As for the books issue, I’ve only seen the one person’s claims, and they said that she asked the librarian about banning books, which Palin later dismissed as a “loyalty test.” The bizarreness of this description alone lends some substance to the claim.
As far as the one hundred years in Iraq, I think the point may be that John McCain sincerely does not recognize that this is never going to be a pacifed nation like Germany or Korea (“never” being “not in the foreseeable future”), whereas Obama does. John McCain is willing to stay there until it is, although he is unwilling to define measurable terms of his envisioned victory. Obama recognizes that there is no such thing as victory possible here and we’d better cut our losses and get the hell out while the Iraqis themselves have a remote chance of saving things from splitting wide open. GWB, through harsh reality as president, has finally had to have the reality driven home to him, but John McCain has not, and still can cling to his idealistic view. If elected, I wonder how many years and how many lives it will take him. I also view with deep fear what these same views will take us into in Iran.

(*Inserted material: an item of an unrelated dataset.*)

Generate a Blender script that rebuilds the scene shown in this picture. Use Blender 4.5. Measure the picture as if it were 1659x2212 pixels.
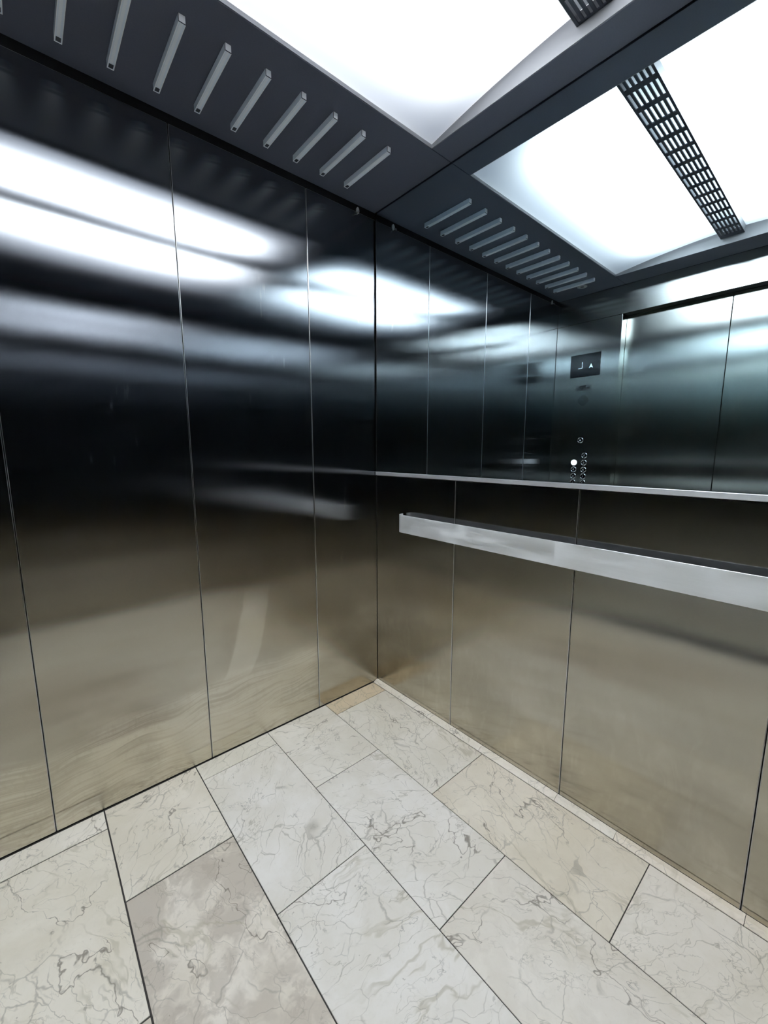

The problem is, we can easily beat these countries. We can squash them flat, by nuking them. But that’s obviously not a way we want to go, and I’m not at all certain we can win any other way, not without making the kinds of sacrifices that Americans are not in the least ready to make. Most Americans today aren’t against the war in Iraq because of principal. They probably have figured out by now that it was morally wrong - that there never were any WMD and that Iraq never had anything to do with 9/11. But they’re against it because it’s costing lives and money, especially the latter unless they have personal connections with the latter. If you’d have asked me six years ago why people would turn against the war eventually, I’d have told you this, because I saw it with Viet Nam. People don’t vote enlightened self-interest, and they certainly don’t vote morality. They vote what they perceive (often incorrectly, as it turns out) to be direct self-interest.
Fortunately for John McCain, they don’t seem to realize that there’s a very real possibility that by the end of a first term we will be involved in not only a third, but even fourth war, both of them bigger than the first two, both entailing huge sacrifice on the part of the American people. First, of course, Iran - bigger than Iraq, and far more unified - they won’t waste much of their time and enery fighting one another. But the real peach of the bunch is Russia. If we put Georgia and Ukraine on the fast track to NATO membership, and Russia then decides it’s really not willing to put up with it, what then? Well, to put it at its simplest, WWIII. I trust Obama to fully exhaust diplomacy in each situation before turning to military options. Can you say the same of McCain? I’m not saying he’s not a good guy. I’m saying he’s a guy who sees military solutions to problems - who despite his horrible experiences still views the military in a very romantic light, guts and glory.
It’s paradoxical. We have two men, one 72 years old and one 47 years old. If all you knew was their ages and their personalities, you would think that Obama was the 72 year old and McCain was the 47 year old.